SUPPLIED INFORMATION.
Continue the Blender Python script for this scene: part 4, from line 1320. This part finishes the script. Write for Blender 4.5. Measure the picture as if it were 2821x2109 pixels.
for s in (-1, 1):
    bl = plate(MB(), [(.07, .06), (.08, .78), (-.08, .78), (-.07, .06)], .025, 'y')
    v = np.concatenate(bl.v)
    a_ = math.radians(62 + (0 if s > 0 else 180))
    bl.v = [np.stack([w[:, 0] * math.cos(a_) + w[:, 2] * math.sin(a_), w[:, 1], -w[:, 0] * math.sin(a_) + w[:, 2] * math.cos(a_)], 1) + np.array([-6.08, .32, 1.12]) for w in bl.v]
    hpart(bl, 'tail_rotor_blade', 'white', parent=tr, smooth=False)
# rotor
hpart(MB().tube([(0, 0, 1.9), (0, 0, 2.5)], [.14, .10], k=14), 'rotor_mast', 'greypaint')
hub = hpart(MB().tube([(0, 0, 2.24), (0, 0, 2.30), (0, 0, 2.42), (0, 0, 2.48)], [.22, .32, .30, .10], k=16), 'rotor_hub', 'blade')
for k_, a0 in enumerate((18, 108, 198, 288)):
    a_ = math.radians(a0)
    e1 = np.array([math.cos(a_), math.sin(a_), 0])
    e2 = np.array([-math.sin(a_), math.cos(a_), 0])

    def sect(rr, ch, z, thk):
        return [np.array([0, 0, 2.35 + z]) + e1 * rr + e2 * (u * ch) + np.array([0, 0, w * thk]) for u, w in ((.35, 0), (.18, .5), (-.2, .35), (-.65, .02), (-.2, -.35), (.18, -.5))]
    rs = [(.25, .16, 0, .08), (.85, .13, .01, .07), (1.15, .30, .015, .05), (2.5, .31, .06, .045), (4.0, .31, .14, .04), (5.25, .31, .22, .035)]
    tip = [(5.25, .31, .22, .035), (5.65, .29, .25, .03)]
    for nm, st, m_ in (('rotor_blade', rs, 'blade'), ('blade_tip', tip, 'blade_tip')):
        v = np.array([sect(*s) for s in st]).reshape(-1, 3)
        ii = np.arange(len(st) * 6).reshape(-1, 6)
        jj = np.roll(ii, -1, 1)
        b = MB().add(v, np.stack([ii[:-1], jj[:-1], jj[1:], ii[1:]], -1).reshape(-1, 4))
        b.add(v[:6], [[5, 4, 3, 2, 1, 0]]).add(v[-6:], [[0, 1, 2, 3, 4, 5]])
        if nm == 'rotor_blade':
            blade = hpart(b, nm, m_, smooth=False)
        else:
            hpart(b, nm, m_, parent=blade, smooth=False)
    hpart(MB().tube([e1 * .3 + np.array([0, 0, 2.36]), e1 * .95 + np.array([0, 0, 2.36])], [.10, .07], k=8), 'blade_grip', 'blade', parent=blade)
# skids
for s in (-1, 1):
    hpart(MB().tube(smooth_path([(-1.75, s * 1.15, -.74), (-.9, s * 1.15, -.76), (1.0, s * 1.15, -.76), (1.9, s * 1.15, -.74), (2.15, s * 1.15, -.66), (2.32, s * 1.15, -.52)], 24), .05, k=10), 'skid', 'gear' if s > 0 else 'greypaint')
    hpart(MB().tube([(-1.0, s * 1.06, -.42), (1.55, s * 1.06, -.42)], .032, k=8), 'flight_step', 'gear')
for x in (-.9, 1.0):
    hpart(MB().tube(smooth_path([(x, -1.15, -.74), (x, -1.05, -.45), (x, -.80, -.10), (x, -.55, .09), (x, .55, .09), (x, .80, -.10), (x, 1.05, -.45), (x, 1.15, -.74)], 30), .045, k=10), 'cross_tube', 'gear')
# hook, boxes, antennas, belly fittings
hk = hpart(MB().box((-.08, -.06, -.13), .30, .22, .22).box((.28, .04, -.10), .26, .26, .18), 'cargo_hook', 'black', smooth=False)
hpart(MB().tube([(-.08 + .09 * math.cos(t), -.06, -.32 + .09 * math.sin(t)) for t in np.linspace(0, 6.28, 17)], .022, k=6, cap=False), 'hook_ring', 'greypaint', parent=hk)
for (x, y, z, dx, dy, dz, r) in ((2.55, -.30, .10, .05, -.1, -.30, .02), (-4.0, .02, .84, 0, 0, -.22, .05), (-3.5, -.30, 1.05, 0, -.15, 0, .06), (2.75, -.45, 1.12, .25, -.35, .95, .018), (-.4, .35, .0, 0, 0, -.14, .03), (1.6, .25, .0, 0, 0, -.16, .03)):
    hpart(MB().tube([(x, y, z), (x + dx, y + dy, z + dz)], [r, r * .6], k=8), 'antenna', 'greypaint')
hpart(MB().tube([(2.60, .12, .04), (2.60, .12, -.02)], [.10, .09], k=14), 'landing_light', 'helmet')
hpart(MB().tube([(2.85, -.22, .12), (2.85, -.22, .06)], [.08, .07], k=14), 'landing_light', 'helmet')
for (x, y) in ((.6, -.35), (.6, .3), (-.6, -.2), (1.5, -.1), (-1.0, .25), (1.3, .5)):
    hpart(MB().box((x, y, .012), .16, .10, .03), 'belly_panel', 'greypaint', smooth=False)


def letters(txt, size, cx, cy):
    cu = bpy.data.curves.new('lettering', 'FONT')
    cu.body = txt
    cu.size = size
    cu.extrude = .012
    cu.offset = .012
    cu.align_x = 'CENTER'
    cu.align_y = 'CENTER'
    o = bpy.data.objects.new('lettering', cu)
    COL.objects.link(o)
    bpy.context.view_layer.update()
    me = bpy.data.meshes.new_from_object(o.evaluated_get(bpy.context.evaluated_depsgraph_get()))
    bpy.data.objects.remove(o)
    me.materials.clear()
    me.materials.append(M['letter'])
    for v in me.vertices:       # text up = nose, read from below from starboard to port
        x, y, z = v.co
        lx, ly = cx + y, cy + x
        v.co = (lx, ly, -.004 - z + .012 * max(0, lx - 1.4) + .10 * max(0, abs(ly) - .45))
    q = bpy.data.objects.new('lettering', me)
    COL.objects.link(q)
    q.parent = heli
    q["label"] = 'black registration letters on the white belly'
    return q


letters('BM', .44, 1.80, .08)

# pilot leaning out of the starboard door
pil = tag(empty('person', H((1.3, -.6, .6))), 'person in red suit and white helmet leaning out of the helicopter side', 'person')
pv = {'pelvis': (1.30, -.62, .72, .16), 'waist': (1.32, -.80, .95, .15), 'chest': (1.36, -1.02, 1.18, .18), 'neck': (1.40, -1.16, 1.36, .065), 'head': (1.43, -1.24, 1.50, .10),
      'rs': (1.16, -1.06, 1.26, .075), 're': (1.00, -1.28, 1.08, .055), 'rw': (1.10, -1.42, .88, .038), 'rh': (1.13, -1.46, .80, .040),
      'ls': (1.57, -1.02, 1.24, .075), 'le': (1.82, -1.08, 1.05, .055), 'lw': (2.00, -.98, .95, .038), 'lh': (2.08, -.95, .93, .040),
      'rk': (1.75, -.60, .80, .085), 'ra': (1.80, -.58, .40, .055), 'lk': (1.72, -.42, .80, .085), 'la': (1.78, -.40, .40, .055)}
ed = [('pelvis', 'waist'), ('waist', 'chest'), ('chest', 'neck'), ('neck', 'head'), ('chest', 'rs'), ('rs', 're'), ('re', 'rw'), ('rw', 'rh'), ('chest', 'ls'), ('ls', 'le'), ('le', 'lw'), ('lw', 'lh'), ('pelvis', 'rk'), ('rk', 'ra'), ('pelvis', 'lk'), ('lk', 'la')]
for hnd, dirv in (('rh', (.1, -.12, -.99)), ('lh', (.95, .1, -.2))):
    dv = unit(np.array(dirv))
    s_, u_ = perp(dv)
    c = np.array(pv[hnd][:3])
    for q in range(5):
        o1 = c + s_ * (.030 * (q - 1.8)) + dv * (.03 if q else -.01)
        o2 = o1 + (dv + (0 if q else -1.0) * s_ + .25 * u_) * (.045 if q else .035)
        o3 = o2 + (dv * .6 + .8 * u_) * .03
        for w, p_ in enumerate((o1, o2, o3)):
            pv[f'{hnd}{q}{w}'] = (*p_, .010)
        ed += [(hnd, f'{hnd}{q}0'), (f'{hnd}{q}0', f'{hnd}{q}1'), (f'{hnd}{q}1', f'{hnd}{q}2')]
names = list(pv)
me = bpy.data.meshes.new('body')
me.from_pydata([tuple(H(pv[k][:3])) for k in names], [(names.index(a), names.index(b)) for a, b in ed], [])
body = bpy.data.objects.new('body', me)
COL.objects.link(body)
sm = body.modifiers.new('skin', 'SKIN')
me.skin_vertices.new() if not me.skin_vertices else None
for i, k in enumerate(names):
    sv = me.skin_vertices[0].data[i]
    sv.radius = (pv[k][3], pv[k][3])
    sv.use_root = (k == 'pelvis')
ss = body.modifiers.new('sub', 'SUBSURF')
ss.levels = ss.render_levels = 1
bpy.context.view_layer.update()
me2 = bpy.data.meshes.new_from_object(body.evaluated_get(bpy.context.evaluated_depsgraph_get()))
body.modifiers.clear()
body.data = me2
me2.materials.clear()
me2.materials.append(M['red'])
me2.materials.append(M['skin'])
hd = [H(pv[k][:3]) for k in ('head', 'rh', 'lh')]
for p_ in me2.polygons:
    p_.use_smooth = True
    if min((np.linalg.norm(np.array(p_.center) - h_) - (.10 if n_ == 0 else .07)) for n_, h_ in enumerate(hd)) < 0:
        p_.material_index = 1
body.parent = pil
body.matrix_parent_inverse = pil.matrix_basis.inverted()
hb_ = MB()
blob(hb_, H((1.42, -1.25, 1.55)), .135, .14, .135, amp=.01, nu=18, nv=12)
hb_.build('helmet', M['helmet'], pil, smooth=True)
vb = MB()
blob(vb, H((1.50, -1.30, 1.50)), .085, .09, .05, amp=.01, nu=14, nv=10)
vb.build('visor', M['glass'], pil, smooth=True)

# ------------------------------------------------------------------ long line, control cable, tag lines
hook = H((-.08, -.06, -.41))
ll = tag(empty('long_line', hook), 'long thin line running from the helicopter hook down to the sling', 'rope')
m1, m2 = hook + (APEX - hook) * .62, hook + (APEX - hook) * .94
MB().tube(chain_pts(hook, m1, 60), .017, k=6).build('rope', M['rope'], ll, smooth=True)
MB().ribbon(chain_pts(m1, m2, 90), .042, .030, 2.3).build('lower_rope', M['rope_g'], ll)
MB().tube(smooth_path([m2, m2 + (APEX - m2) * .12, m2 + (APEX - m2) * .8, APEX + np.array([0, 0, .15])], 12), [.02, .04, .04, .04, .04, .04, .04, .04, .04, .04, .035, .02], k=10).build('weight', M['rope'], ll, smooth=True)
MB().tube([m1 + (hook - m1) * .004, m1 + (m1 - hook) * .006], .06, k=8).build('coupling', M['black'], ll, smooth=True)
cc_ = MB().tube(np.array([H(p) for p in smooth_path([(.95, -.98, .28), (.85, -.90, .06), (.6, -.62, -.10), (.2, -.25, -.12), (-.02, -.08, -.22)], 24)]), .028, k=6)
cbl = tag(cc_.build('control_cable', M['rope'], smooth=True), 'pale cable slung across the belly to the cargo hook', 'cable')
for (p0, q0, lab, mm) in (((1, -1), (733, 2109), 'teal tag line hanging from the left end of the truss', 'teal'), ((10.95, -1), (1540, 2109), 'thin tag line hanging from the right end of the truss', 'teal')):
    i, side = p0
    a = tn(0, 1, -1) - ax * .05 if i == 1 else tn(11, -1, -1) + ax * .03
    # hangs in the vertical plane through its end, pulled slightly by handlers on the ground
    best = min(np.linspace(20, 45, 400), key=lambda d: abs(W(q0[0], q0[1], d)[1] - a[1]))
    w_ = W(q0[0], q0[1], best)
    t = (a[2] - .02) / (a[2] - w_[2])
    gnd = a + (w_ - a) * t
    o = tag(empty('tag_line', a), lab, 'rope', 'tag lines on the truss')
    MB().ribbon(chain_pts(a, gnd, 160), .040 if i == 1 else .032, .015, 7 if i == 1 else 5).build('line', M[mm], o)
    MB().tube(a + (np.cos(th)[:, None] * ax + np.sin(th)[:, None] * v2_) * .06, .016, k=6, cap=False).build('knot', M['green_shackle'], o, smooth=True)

GIVEN EXERCISE. Please give an exact restatement of only the lines from the beginning of the material above to the line with "e2 = np.array([-math.sin(a_), math.cos(a_), 0])", inclusive.

RESULT OF THE TASK.
Continue the Blender Python script for this scene: part 4, from line 1320. This part finishes the script. Write for Blender 4.5. Measure the picture as if it were 2821x2109 pixels.
for s in (-1, 1):
    bl = plate(MB(), [(.07, .06), (.08, .78), (-.08, .78), (-.07, .06)], .025, 'y')
    v = np.concatenate(bl.v)
    a_ = math.radians(62 + (0 if s > 0 else 180))
    bl.v = [np.stack([w[:, 0] * math.cos(a_) + w[:, 2] * math.sin(a_), w[:, 1], -w[:, 0] * math.sin(a_) + w[:, 2] * math.cos(a_)], 1) + np.array([-6.08, .32, 1.12]) for w in bl.v]
    hpart(bl, 'tail_rotor_blade', 'white', parent=tr, smooth=False)
# rotor
hpart(MB().tube([(0, 0, 1.9), (0, 0, 2.5)], [.14, .10], k=14), 'rotor_mast', 'greypaint')
hub = hpart(MB().tube([(0, 0, 2.24), (0, 0, 2.30), (0, 0, 2.42), (0, 0, 2.48)], [.22, .32, .30, .10], k=16), 'rotor_hub', 'blade')
for k_, a0 in enumerate((18, 108, 198, 288)):
    a_ = math.radians(a0)
    e1 = np.array([math.cos(a_), math.sin(a_), 0])
    e2 = np.array([-math.sin(a_), math.cos(a_), 0])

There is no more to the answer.